Vamos surfar? Você convida, absorto. Mas não estende a mão de verdade, ainda que ensaie o movimento.
Antes, observa.  Não gosta de empolgar-se com nada. Nem de parecer indispensável. Quase consigo ouví-lo pensar: Não posso deixar que dependa de minha mão.
É uma perspectiva interessante, sorver o caos, como nos quadrinhos. Talvez, se eu pudesse voar e andar de máscaras, parecesse mais legal subir na gágula mais feia do prédio mais alto do dia mais frio. Olhar o caos como quem sabe que precisa dele como precisa de pulmões.

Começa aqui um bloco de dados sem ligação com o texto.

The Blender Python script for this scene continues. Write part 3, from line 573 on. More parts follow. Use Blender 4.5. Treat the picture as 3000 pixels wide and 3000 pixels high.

(Eu não preciso de coração, sério!)
Mas eu não uso máscaras. (E aqui, você ri)
Ok, eu uso, mas elas estão muito grudadas na minha pele. Pouca gente vê, afinal, a ninguém interessa. Mas faz parte da mentira afirmar coisas como essa. Elas sustentam a máscara. Ela dói menos quando a gente treina em fazê-la sumir. Ainda que seja tudo mentira, todo mundo toma sua pílula vermelha, religiosamente.
E hoje eu brinquei de coisas feias, admitindo que o que faço e me dá identidade (e aqui, você gargalha, pois é mais fácil tecer nuvens do que a identidade realmente existir) Enfim, hoje eu menti, pisei no altar mais sagrado, cuspi nos segredos mais secretos, no curto espaço de um minuto.
Nada importa mesmo. Mas não contei a ninguém que ando profanando os segredos. Apenas o fiz, com a certeza de que nada, ninguém e coisa nenhuma vai saber.
De certa forma, matei. Uma ilusão, mas uma das poucas que me mantinha na ilusão da integridade. Foi como engolir lama. Essa, que eu posso ver de onde eu estou e suja tudo.
O universo é bege.
A gente é que brinca de classificar as cores.
Mas tudo é uma cor só, e uma tão sem graça e suja. Bege.
E eu não posso contar a ninguém do par de olhos sérios. Me pediu para destruir sua inocência. Na verdade, não foi isso que pediu, eu nem mesmo ouso repetir as palavras.
Mas eu só sei atirar as pessoas na lama mais suja. Não importa o que peça. No fim, vou apagar a luz da íris mais linda.
E por que?
Foi o que fizeram com a minha. Apagaram, devagar. Era para garantir que não sobrasse brasa.
Agora tudo é oco, e o universo é bege. Não sei se eu consigo surfar no caos. Só vejo lama, e ela me afunda, paralisa.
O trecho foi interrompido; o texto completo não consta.